Quel est l’état d’esprit des Américains à propos de Trump?

Trump est détesté sur les campus. Les rares conservateurs qui y sont toujours présents le détestent parce qu’il n’est pas conservateur. Et les libéraux sont paniqués par Trump, parce qu’il insulte tout le monde. Ce n’est pas une manière de se comporter pour un président. Les démocrates veulent s’en débarrasser. Ils ont cru que cela serait facile, mais en fait, ce n’est pas le cas. De plus en plus de républicains votent pour lui. Ils lui savent gré d’avoir réussi à nommer deux juges conservateurs à la Cour suprême.

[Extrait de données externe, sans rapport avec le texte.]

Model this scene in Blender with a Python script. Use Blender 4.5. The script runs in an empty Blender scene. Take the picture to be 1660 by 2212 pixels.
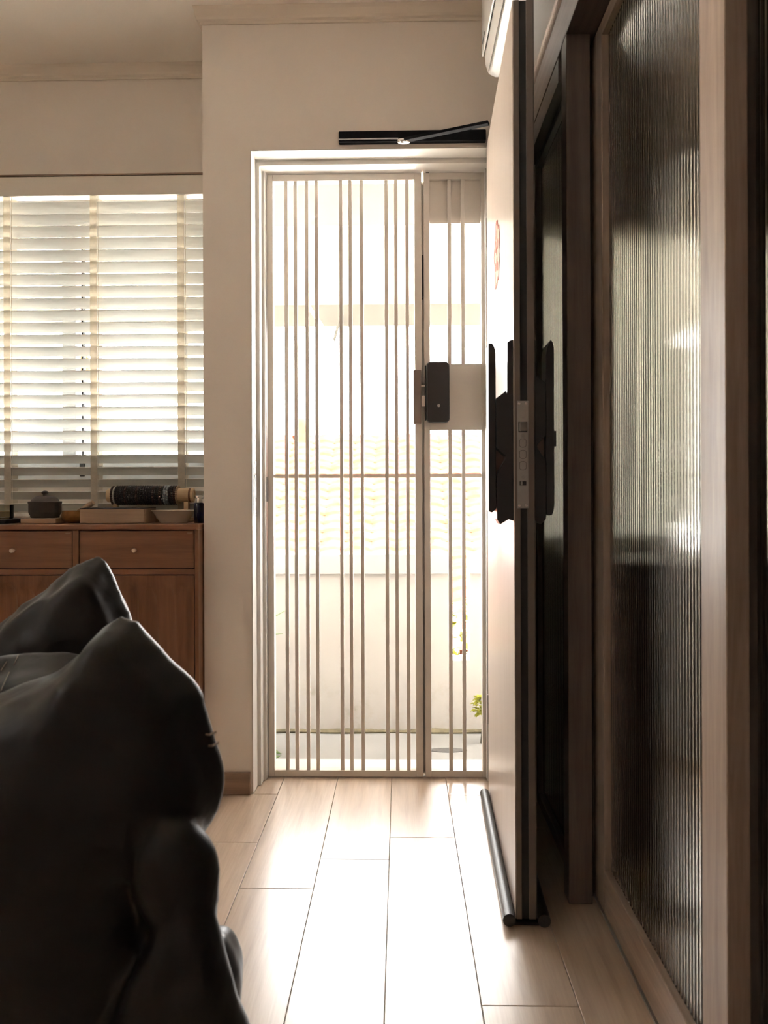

D’autres ont peur parce qu’ils ont le sentiment qu’il en appelle au racisme de ses électeurs.

– Crédits photo : Editions du Cerf
Êtes-vous inquiet de la division béante entre partis?

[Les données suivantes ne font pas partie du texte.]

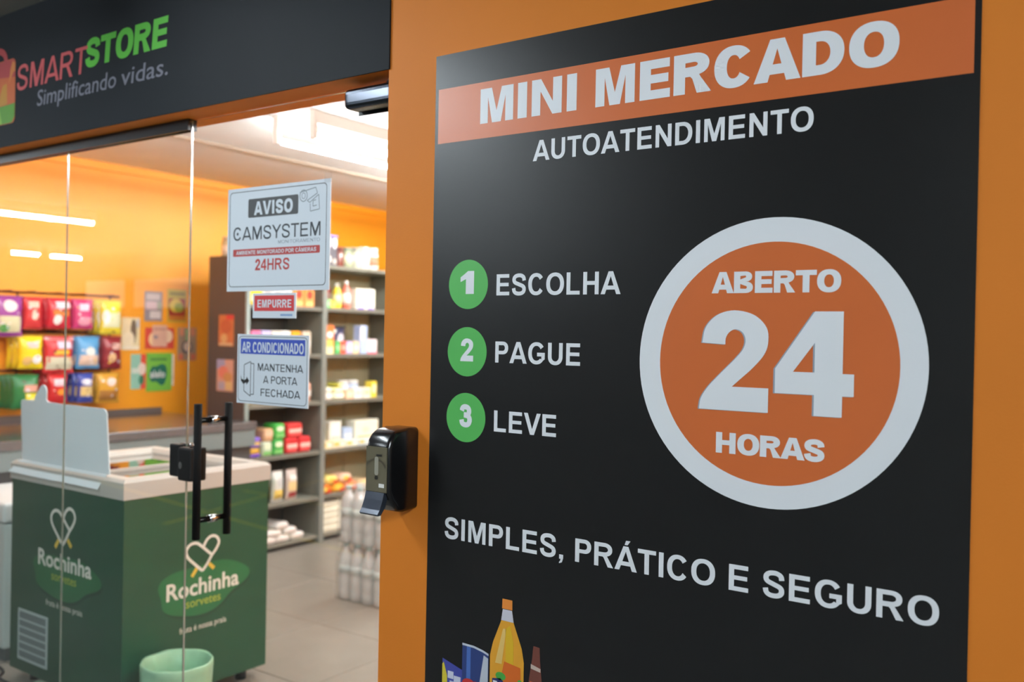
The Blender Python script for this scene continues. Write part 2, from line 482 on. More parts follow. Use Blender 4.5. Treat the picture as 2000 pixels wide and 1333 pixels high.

Qui est responsable du déclenchement de la polarisation de la politique américaine? Chaque parti accuse l’autre. Les démocrates disent que c’est «la stratégie sudiste» du président Richard Nixon qui a transformé les démocrates du Sud en républicains. Les républicains répondent que ce sont les rebelles de la fin des années 60 qui ont détruit le libéralisme modéré et l’ont forcé à devenir conservateur (d’où les néoconservateurs). Mais, selon un vieil adage américain, la politique américaine n’a jamais été un jeu d’enfant.

Vous enseignez toujours. Vous sentez-vous isolé en tant qu’intellectuel conservateur dans une université libérale comme Harvard?

Je suis le dernier conservateur, presque sans exagération! Mais tout le monde est très amical. Car ils me voient comme leur caution. Puisqu’ils me tolèrent, cela signifie, à leurs yeux, que j’ai tort de les accuser d’être sectaires. Je leur réponds: malgré tous vos discours sur l’inclusivité, vous excluez les opinions de la moitié du peuple américain.